I know I have a bit of a complex. What some might call “self-promotion” I call “self indulgent rambling.” I can’t imagine that anyone would ever willingly submit themselves to hearing me talk about myself. I don’t even do it! It’s why this blog is still not public. It’s why there are so few entries

And while I guess I could conjure up something interesting to say, I know that none of it would consist of what a model employee I am. If I really had to talk about my history incorporating cover letter rhetoric it would probably go something like this:

.Experience: For two years I worked at a small health food store as a checkout girl and customer service operator. 
Accomplishments: I accrued hundreds of hours discussing homeopathic constipation remedies, tricks to make wheat grass more palatable (spoiler: there are none), and the countless wonders of apple cider vinegar (to this day I still don’t believe there is any real use for it). 
What I learned from my experience: People who regularly shop at specialty health food stores are delusional, high-maintence, neurotic morons who will spend thousands of dollars over the course of a lifetime on extraneous shit that will only serve to make them more delusional, high maintenance, and neurotic. 
There are no supplements for removing the stick from your ass.

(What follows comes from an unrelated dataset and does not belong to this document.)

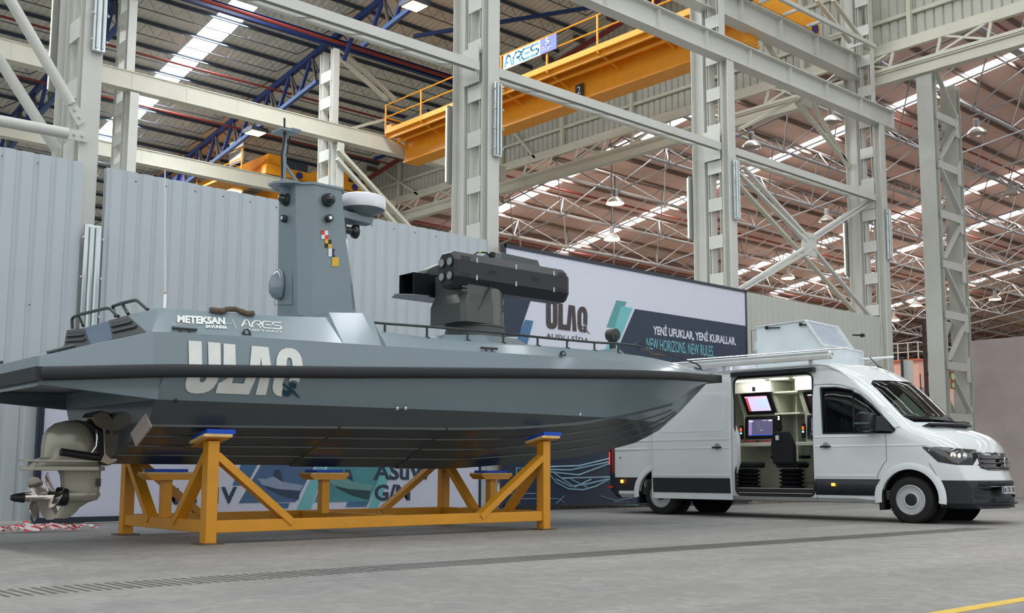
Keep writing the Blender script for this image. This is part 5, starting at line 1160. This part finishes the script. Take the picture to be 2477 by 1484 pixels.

.Experience: I then spent three years working as an obsequious, self-loathing, salespersonsnake oil peddler at various department store makeup counters across Long Island.
Accomplishments: Getting out before I developed a full-blown hatred for all of womankind. 
What I learned from my experience: You can get better lipstick for three dollars by Wet n’ Wild then you will ever get at the Chanel counter. 
I promise.

There’s plenty more where that came from but I’ll restrain myself. 

To be honest I just don’t want to talk about what I used to do. I needed money, they were jobs. I feel so disingenuous trying to inflate the meaningless experiences I’ve had in order to make it seem like I’ve accomplished so much. The reality is that I’m applying to jobs now because I’m not accomplished!

I guess my problem -as usual- is that I just want to skip over the hard part. I want to bypass the tedium and get straight to what will really get me the job- the interview. Because no matter what I write in a letter, no matter where I went to school, no matter how much bullshit I shove onto my resume- it’s meeting a person that makes you decide whether you want to hire them or not. 

Now… who can help me with this cover letter?